The song “tonite” explores how many artists perform songs about living in the moment and being upbeat, but in reality, these nights spent partying tend to drag on and the song’s lyrics declare that “these artists thought so much about dying.”  “tonite” plays off of those ideas and has a strong instrumental overlap to drown out lyrics that show what the artist is truly feeling.  Whether it was intentional during the recording process to overdub the lyrical content to prove a point or not, it really takes away from the message that the group was trying to comment on. Many listeners will gravitate towards the upbeat feeling and treat as if each song was just another club hit unless they are thoroughly listening for the meaning of the lyrics.

While the lyrics are conveying a message, the songs are not in a typical long story form like many call-to-arms songs would be. Many of the album’s early songs have repetitive lyrics that get old quickly. It felt like they were trying to make chants out of their songs, but only had a vague idea of what it was that they wanted to address, almost as if they were more concerned with what the sign would look like more than the words on that sign. The lyrics weren’t entirely clear and at times.
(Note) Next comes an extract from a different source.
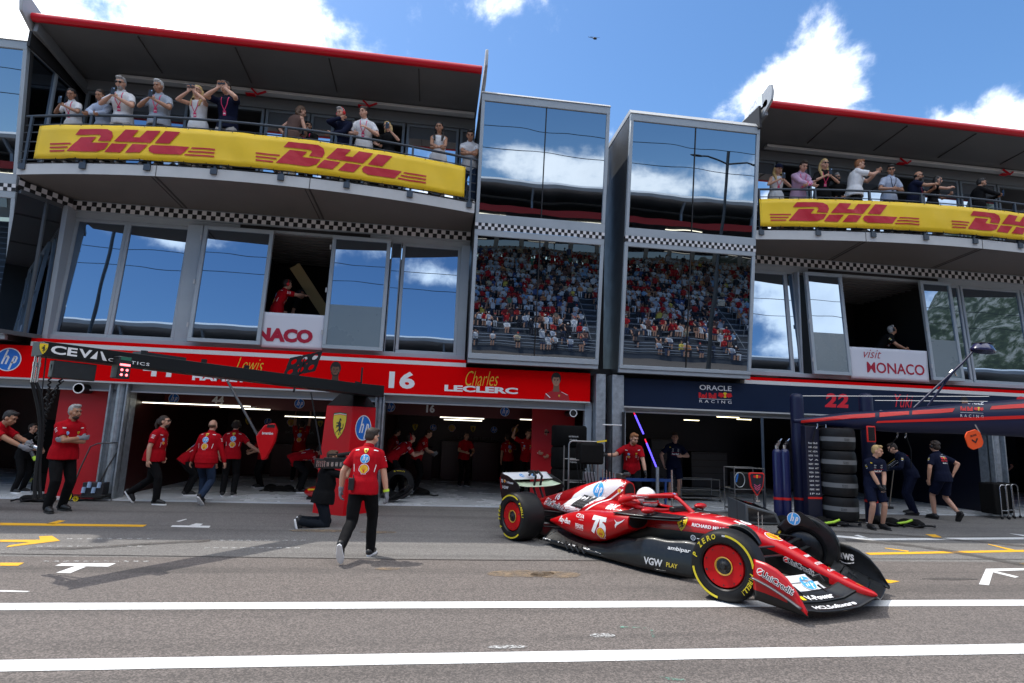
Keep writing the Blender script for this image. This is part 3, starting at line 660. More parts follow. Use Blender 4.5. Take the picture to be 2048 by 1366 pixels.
def section(label,x0,x1,ye,bow,bx0,bx1,wins,opening,nbr,fins,upper,ctr):
    par=thing('pit_building',label,'building',((x0+x1)/2,14,0))
    # slab of the balcony
    n=30; xs=[bx0+(bx1-bx0)*i/n for i in range(n+1)]; fr=[(x,arc_y(x,bx0,bx1,ye,bow)) for x in xs]
    # underside rises towards the facade wall
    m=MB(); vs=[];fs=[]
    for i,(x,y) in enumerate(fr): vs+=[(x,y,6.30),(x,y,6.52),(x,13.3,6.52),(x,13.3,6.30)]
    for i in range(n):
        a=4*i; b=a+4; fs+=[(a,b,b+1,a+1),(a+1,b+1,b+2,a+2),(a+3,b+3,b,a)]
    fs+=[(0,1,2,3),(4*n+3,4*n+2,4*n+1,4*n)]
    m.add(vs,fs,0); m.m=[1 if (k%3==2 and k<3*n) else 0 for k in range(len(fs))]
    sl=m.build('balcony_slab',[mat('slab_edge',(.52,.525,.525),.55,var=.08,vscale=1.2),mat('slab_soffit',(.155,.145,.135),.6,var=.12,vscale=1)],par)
    m=MB()
    for t in ctr: 
        x=bx0+(bx1-bx0)*t; y=arc_y(x,bx0,bx1,ye,bow); m.box(x-.006,x+.006,y-.004,y+.01,6.30,6.52); m.bar((x,y+.02,6.294),(x+.10*(x-CX0)*.2,12.9,6.294),.035,.008); m.bar((x-.09,y+.05,6.294),(x-.09+.10*(x-CX0)*.2,12.9,6.294),.012,.008)
    m.build('soffit_joint',mat('joint_dark',(.05,.048,.045),.7),sl)
    m=MB(); m.add([(x,y+.1,6.6) for x,y in fr]+[(bx1,13.15,6.6),(bx0,13.15,6.6)],[tuple(range(n+3))]); m.build('balcony_deck',mat('deck_boards',(.2,.19,.18),.7),sl,fix=False)
    # railing
    off=lambda x,d:V((x,arc_y(x,bx0,bx1,ye,bow)+d,0))
    rl=MB(); rl.tube([off(x,.03)+UP*7.55 for x in xs],.028,8)
    rail=rl.build('handrail',mat('rail_blue_grey',(.05,.065,.085),.4,metal=.2),par,smooth=60)
    q=MB()
    for z in (6.62,6.80,7.0,7.2,7.36): q.tube([off(x,.03)+UP*z for x in xs],.012,6)
    q.build('rail_wire',mat('rail_blue_grey'),rail,smooth=60)
    for k in range(nbr):
        x=bx0+.12+(bx1-bx0-.24)*k/(nbr-1); p=off(x,.03); q=MB(); q.box(p.x-.022,p.x+.022,p.y-.03,p.y+.02,6.50,7.54); q.box(p.x-.06,p.x+.06,p.y-.075,p.y-.035,6.40,6.52); po=q.build('rail_post',mat('rail_blue_grey'),par)
    # main storey
    m=MB(); m.box(x0,x1,12.80,12.95,3.20,3.30); m.build('window_sill_beam',ALU,par,bevel=.006,seg=1)
    m=MB(); m.box(x0,x1,MAINY(5.9)-.02,13.2,5.92,6.07); m.build('window_head_beam',ALU,par,bevel=.006,seg=1)
    m=MB(); m.box(x0,x1,12.95,13.25,6.05,6.298); m.build('band_backing',ALU,par)
    chequer('chequered_band',(x0,12.93,6.072),(x1,12.93,6.072),6.072,6.27,par)
    for w in wins:
        if w[0]=='w': window(par,w[1],w[2],3.30,5.92,MAINY,w[3] if len(w)>3 else .07)
        elif w[0]=='p': m=MB(); m.box(w[1],w[2],12.86,13.02,3.30,5.92); m.build('pier',ALU,par,bevel=.006,seg=1)
        elif w[0]=='d': window(par,w[1],w[2],3.28,5.90,lambda z:12.60+.067*(z-3.2),.085,name='window_door',film=w[3],hinges=True)
    # open room behind the opening
    a,b=opening
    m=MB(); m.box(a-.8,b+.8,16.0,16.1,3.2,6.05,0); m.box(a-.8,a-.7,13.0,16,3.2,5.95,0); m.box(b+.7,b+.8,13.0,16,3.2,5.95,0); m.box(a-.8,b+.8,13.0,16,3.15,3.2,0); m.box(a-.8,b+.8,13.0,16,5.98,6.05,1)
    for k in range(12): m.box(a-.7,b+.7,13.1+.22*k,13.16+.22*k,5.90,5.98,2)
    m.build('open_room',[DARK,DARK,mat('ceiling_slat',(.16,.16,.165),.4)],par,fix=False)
    m=MB(); m.bar((a+.15,14.2,5.5),(a+1.15,14.6,4.1),.26,.05,ref=V((0,1,0))); m.build('diagonal_brace',mat('brace_sand',(.50,.37,.14),.5),par)
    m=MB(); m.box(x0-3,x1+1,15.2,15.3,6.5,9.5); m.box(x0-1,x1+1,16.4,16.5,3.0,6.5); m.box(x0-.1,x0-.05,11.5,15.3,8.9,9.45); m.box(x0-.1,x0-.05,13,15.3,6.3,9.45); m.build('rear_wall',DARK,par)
    # upper storey set back behind the balcony
    WY=13.2; yw=lambda z:WY
    m=MB(); m.box(x0,x1,WY-.05,WY+.15,9.02,9.27); m.box(x0,x1,WY-.02,WY+.15,6.52,6.60); m.build('upper_head_beam',mat('upper_grey',(.20,.215,.23),.5),par)
    BL=mat('roller_blind_grey',(.10,.105,.115),.6); WB=glassmat('bright_pane',(.80,.83,.86),.02,.8)
    for i,(a_,b_,kind) in enumerate(upper):
        m=MB(); frame_rect(m,a_,b_,6.60,9.02,yw,.06); f=m.build('balcony_window',mat('upper_frame',(.22,.25,.28),.45,metal=.2),par)
        if kind=='open':
            q=MB()
            q.box(a_,b_,WY+1.6,WY+1.65,6.6,9.0)
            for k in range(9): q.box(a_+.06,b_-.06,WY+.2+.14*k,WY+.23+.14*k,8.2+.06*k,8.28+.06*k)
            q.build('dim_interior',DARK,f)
        else:
            pane('pane',a_+.06,b_-.06,8.66,8.96,yw,f,BL,.03)
            pane('pane_lower',a_+.06,b_-.06,6.66,8.66,yw,f,WB if kind=='white' else GLASS,.03)
    # roof canopy
    m=MB(); P=[(11.42,9.40),(11.42,9.50),(15.5,9.62),(15.5,9.30),(13.25,9.27),(12.6,9.30),(12.0,9.34)]
    m.prism([(y,z) for y,z in P],((x0-(.12 if x0<0 else 0),0,0),V((0,1,0)),V((0,0,1))),x1-x0+(.12 if x0<0 else 0)); m.build('roof_canopy',mat('roof_soffit',(.13,.135,.14),.45,var=.1,vscale=.8),par)
    m=MB()
    for k in range(1,int((x1-x0)/1.9)+1): x=x0+1.9*k; m.bar((x,11.5,9.375),(x,12.6,9.285),.018,.02)
    m.build('canopy_joint',mat('joint_dark'),par)
    m=MB(); m.tube([(x0,11.40,9.46),(x1,11.40,9.46)],.085,14); m.build('roof_edge',mat('roof_edge_red',(.62,.0,.012),.3),par,smooth=60)
    m=MB(); m.box(x0+.9,x1-.05,12.78,12.96,9.20,9.27); m.build('light_strip',mat('strip_housing',(.80,.82,.82),.25,metal=.3),par,bevel=.01)
    m=MB(); m.bar((x0+.05,11.45,9.30),(x0+.05,13.25,9.05),.07,.22); m.build('edge_beam',mat('upper_grey'),par)
    for t in (.42,.70): 
        x=x0+(x1-x0)*t; m=MB(); m.bar((x,12.75,9.24),(x+.15,12.7,9.08),.03,.04); m.bar((x+.15,12.7,9.08),(x+.32,12.75,9.2),.03,.04); m.box(x-.1,x+.1,12.68,12.78,9.06,9.09); m.build('ceiling_hook',mat('roof_edge_red'),par)
    for x,txtm in fins:
        m=MB(); P=[(11.16,9.42),(11.12,9.60),(11.16,9.80),(11.24,9.84),(12.2,9.62),(13.2,9.45),(13.2,9.15),(11.55,9.20)]
        m.prism([(y,z) for y,z in P],((x-.03,0,0),V((0,1,0)),V((0,0,1))),.06); f=m.build('roof_fin',mat('fin_grey',(.42,.43,.44),.5),par,bevel=.01)
        if txtm: lay(txt('MONACO',mat('faint_grey',(.35,.36,.38),.5),.07,.42,bold=.01,cx=.05,cy=0)+stroke(mat('faint_grey'),curve2([(-.1,.08),(.0,.16),(.05,.09),(.15,.2),(.2,.1)]),.012)+rect(WHITE,-.33,.45,-.1,.25,-1),'lettering',f,lambda a,b,d:V((x-.036-d,11.95-a,9.55+b)))
    return par,off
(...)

I wasn’t even sure if there was a message they were trying to get across because I could barely hear what it is that they were singing over their instruments.
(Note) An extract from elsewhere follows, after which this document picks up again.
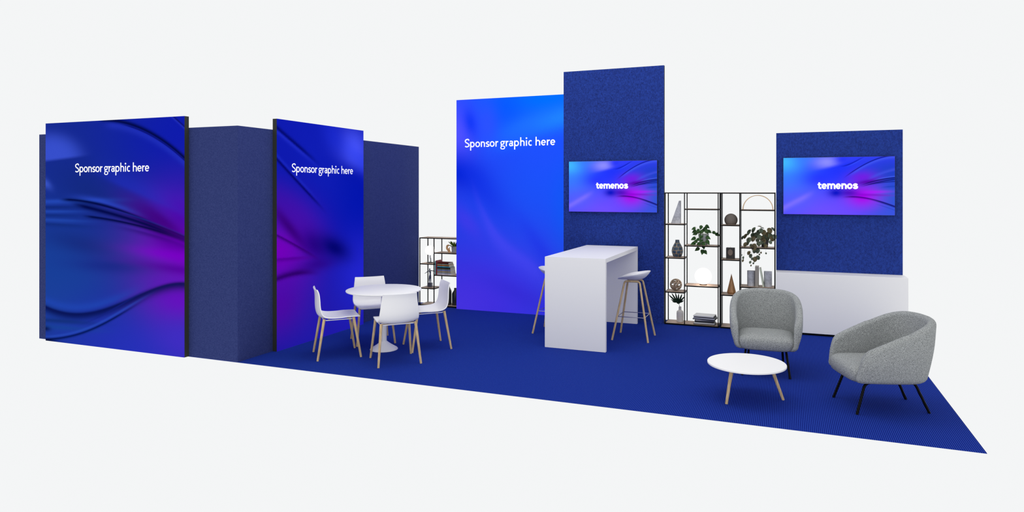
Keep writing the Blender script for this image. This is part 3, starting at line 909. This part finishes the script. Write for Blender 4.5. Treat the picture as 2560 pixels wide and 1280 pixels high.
orb = thing('knot_sculpture', 'wooden knot ball of interlocking rings on the third narrow shelf', 'ornament', (-1.502, IY, 0.475))
m_drift = wood('weathered_wood', rgb(126, 108, 92), rgb(172, 152, 132), (20, 20, 20))
for ax, ay in ((0.0, 0.25), (1.05, 0.1), (-1.05, 0.2), (0.35, 1.35), (-0.5, -1.3)):
    mt = Matrix.Translation((0, 0, 0.088)) @ Matrix.Rotation(ay, 4, 'Z') @ Matrix.Rotation(PI / 2 + ax, 4, 'X')
    pts = [mt @ Vector((0.076 * math.cos(2 * PI * k / 36), 0.076 * math.sin(2 * PI * k / 36), 0)) for k in range(37)]
    MB().tube(pts, 0.0115, 10, cap=False).build('ring', m_drift, orb, smooth=True)

m_stone = plain('chalky_ceramic', rgb(206, 202, 198), 0.8, noise=0.06, nscale=60)
b = MB().lathe([(.040, 0), (.047, .006), (.049, .05)] + [(.049 + (.0015 if k % 2 else 0), .055 + .008 * k) for k in range(11)] + [(.046, .155), (.030, .168), (.020, .174), (.019, .215), (.022, .220), (.015, .220), (.014, .19), (0, .19)], 40)
put(b, 'bottle_vase', m_stone, 'white ribbed bottle vase on the lowest shelf holding a dark leaf', 'vase', (-1.443, IY, 0.022), smooth=True)

leafm = plain('dark_monstera_leaf', rgb(22, 48, 30), 0.6, noise=0.3, nscale=30, spec=0.2)
lf = thing('monstera_leaf', 'single dark cut leaf standing in the white bottle vase', 'plant', (-1.443, IY, 0.022))
MB().tube([(0.0, 0, .18), (-.004, 0, .225), (-.018, 0, .262)], .003, 8).build('stem', leafm, lf)
b = MB()
base = Vector((-.02, 0, .262))
for ang, ln, wd in ((176, .070, .006), (158, .100, .0065), (141, .165, .008), (124, .160, .008), (106, .150, .008), (89, .135, .0075), (70, .140, .0085), (52, .125, .008), (34, .075, .007)):
    a = math.radians(ang); d = Vector((math.cos(a), 0, math.sin(a))); n = Vector((-d.z, 0, d.x))
    st_ = base + Vector((-.03 * (ang - 90) / 90, 0, .02))
    rows = []
    for k in range(8):
        t = k / 7
        ww = wd * (0.35 + 1.1 * math.sin(PI * min(1, t * .85 + .12)) ** 1.0) * (1 if t < 1 else .2)
        c = st_ + d * ln * t + Vector((0, -.03 * math.sin(t * 2.2) + .0006 * (ang - 90) * t, 0))
        rows.append([c - n * ww, c + Vector((0, .004, 0)), c + n * ww])
    b.sheet(rows, .0015)
hub = []
for k in range(12):
    a = 2 * PI * k / 12
    hub.append((base.x + .030 * math.cos(a) - .004, base.z + .026 + .028 * math.sin(a)))
b.prism(hub, -.002, .001, lambda a, c, d: (a, d, c))
b.build('blade', leafm, lf, smooth=True)

def leaf_mesh(b, pos, tip, nrm, ln, wd, heart=True, fold=.18, droop=.15):
    d = Vector(tip).normalized(); n = Vector(nrm); n = (n - d * n.dot(d)).normalized(); s = d.cross(n)
    rows = []
    prof = [(0, .10), (.06, .62), (.18, .92), (.34, 1.0), (.52, .88), (.70, .62), (.86, .32), (1, .03)] if heart else [(0, .12), (.08, .5), (.25, .86), (.45, 1.0), (.65, .93), (.82, .68), (.94, .36), (1, .05)]
    for t, wf in prof:
        c = Vector(pos) + d * ln * t - n * droop * ln * t * t
        ww = wd * wf / 2
        rows.append([c - s * ww - n * fold * ww * -1, c - s * ww * .5 + n * fold * ww * .4, c, c + s * ww * .5 + n * fold * ww * .4, c + s * ww + n * fold * ww])
    b.sheet(rows, .0012)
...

The overall feel of the album was still interesting.  It was different from other live albums, because the band wasn’t performing in a concert setting, but almost as if it was listening to them demo the songs live.  They were tinkering with previous songs and flowed them in new and inventive ways.  “tonite,” “home” and “I Want Your Love” all connected without taking a break in between to create almost a cohesive song in 15 minutes.  It felt like a chilled-out performance that would be played in a smaller club or in a private and I think that helps it stand out from other live recordings.

“Electric Lady Sessions” is an inventive and enjoyable album, it was a breath of fresh air compared to other technologically produced music of today. But the album was not without a few faults. As someone who appreciates both musical and lyrical content together, the lyrics are too repetitive and waste the opportunity to perfect the message that was meant to be conveyed in the first place.